I mean the 4 constraints $A'_{\mu 0} = 0$
Overall you have 10 - (Lorenz) - (Longitudinal) = 10 - 4 - 4 = 2, i.e. $A_{+}$ and $A_{\times}$

 

[PeterDonis]

I mean the 4 constraints $A'_{\mu 0} = 0$

Yes, but that has nothing to do with making $A$ traceless.

Overall you have 10 - (Lorenz) - (Longitudinal) = 10 - 4 - 4 = 2, i.e. $A_{+}$ and $A_{\times}$

2 is what what you have left after you have made all the gauge transformations you can make to simplify things. You start with 10 and then make gauge choices that eliminate a total of 8, leaving 2 physical degrees of freedom. Those gauge choices will involve a total of 8 equations that you can solve for 8 unknowns to eliminate 8 of 10 tensor components.

 

[PeterDonis]

we form 4 equations $A'_{\mu 0} = 0$ (i.e. impose longitudinal gauge)

Wouldn't you want to form a transverse gauge? Transverse traceless is the usual way of reducing to the 2 physical degrees of freedom (polarizations) in a gravitational wave.

 

[ergospherical]

The question is to show that you can make the polarisation satisfy $A_{\mu 0} =0$ and $A=0$. After already imposing Lorenz gauge you have residual gauge freedom in the form of harmonic functions $\xi$ of the form I specified, since these don’t affect the Lorenz gauge condition. But this residual gauge freedom gives you only 4 equations, one for each component of $X$, so it’s not obvious to me why it’s true that we can impose the 5 conditions…

 

[PeterDonis]

After already imposing Lorenz gauge

Which involves imposing 4 conditions, to remove 4 degrees of freedom.
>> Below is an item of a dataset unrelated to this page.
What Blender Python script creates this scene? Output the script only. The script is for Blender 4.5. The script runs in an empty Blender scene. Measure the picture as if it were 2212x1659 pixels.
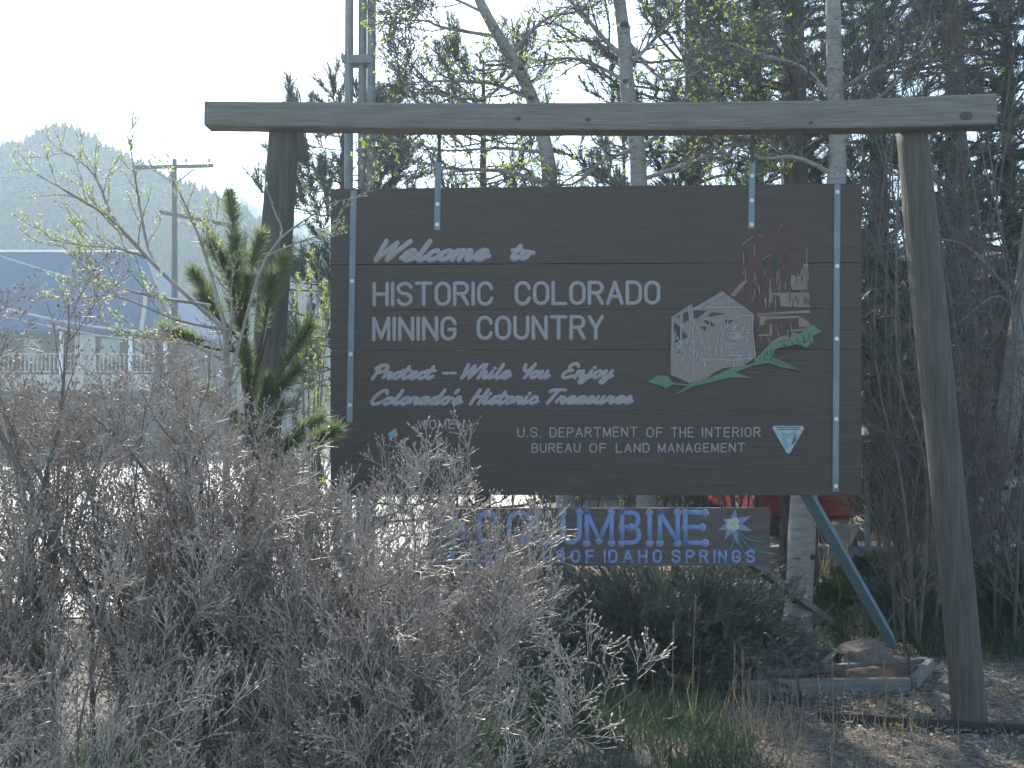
import bpy, bmesh, math, random
import numpy as np
from mathutils import Vector, Matrix
R = math.radians
SC = bpy.context.scene
COL = SC.collection

# ------------------------------------------------------------------ camera
F = 35.0 / 36.0 * 2212.0            # focal length in pixels of a 2212 px wide picture
CX, CY = 1106.0, 829.5
PITCH = R(2.2)
CAM = np.array([0.0, 0.0, 1.7])
cam_d = bpy.data.cameras.new("camera")
cam_d.lens = 35.0; cam_d.sensor_width = 36.0; cam_d.sensor_fit = 'HORIZONTAL'
cam_d.clip_start = 0.05; cam_d.clip_end = 6000.0
cam = bpy.data.objects.new("camera", cam_d); COL.objects.link(cam)
cam.location = CAM; cam.rotation_euler = (R(90) + PITCH, 0, 0)
SC.camera = cam
# ------------------------------------------------------------------ light
SUN_EL, SUN_AZ = 42.0, -20.0         # degrees; azimuth from +Y (straight ahead) towards +X
SKY_STRENGTH, SUN_STRENGTH, EXPOSURE = 0.15, 3.8, 1.72
HAZE_DENSITY, HAZE_G = 0.0019, 0.45
w = bpy.data.worlds.new("World"); SC.world = w; w.use_nodes = True
nt = w.node_tree
sky = nt.nodes.new('ShaderNodeTexSky'); sky.sky_type = 'NISHITA'; sky.sun_disc = False
sky.sun_elevation = R(SUN_EL); sky.sun_rotation = R(SUN_AZ)
sky.altitude = 2300; sky.air_density = 1.0; sky.dust_density = 6.0; sky.ozone_density = 0.6
bg = nt.nodes['Background']; bg.inputs[1].default_value = SKY_STRENGTH
tint = nt.nodes.new('ShaderNodeMix'); tint.data_type = 'RGBA'; tint.blend_type = 'MULTIPLY'; tint.inputs[0].default_value = 1.0
tint.inputs[7].default_value = (.97, 1.0, .93, 1)      # dusty air takes some blue out of the sky light
nt.links.new(sky.outputs[0], tint.inputs[6]); nt.links.new(tint.outputs[2], bg.inputs[0])
sd = bpy.data.lights.new("sun", 'SUN'); sd.energy = SUN_STRENGTH; sd.angle = R(0.5); sd.color = (1.0, 0.95, 0.86)
so = bpy.data.objects.new("sun", sd); COL.objects.link(so)
_d = Vector((math.sin(R(SUN_AZ)) * math.cos(R(SUN_EL)), math.cos(R(SUN_AZ)) * math.cos(R(SUN_EL)), math.sin(R(SUN_EL))))
so.rotation_euler = _d.to_track_quat('Z', 'Y').to_euler(); so.location = (0, 0, 30)
SC.view_settings.view_transform = 'Standard'; SC.view_settings.look = 'None'
SC.view_settings.exposure = EXPOSURE; SC.view_settings.gamma = 1.0
SC.cycles.max_bounces = 8; SC.cycles.diffuse_bounces = 3; SC.cycles.transmission_bounces = 4
SC.cycles.volume_bounces = 1; SC.cycles.sample_clamp_indirect = 4.0
SC.cycles.use_denoising = True

# ------------------------------------------------------------------ points
def ray(u, v):
    dx = (u - CX) / F; dz = -(v - CY) / F
    return np.array([dx, math.cos(PITCH) - dz * math.sin(PITCH), math.sin(PITCH) + dz * math.cos(PITCH)])
def at(u, v, Y):
    d = ray(u, v); return CAM + d * (Y / d[1])
def onground(u, v, z=0.0):
    d = ray(u, v); return CAM + d * ((z - CAM[2]) / d[2])
SIGN_Y, SIGN_K = 5.72, -0.033
def sp(u, v, off=0.0):               # a point on the sign's own plane, off = metres towards the viewer
    d = ray(u, v); s = (SIGN_Y - off) / (d[1] - SIGN_K * d[0]); return CAM + d * s
def unit(a):
    return a / np.maximum(np.linalg.norm(a, axis=-1, keepdims=True), 1e-9)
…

you have residual gauge freedom in the form of harmonic functions $\xi$ of the form I specified, since these don’t affect the Lorenz gauge condition. But this residual gauge freedom gives you only 4 equations

Yes. One of them is tracelessness, and the other three are to make the tensor fully transverse.

But if you instead impose longitudinal gauge, which is what you said in the OP, then you can't also make the tensor transverse-traceless. You have to pick one or the other.

it’s not obvious to me why it’s true that we can impose the 5 conditions…

You can't. See above.

 

[PeterDonis]

If we form 4 equations $A'_{\mu 0} = 0$ (i.e. impose longitudinal gauge)

Btw, I'm not sure this constraint actually gives you "longitudinal gauge". The equation $A_{\mu 0} = 0$ is satisfied by tranverse-traceless gauge.

I'm also not sure this constraint is entirely independent of Lorenz gauge $\partial^\mu A_{\mu \nu} = 0$.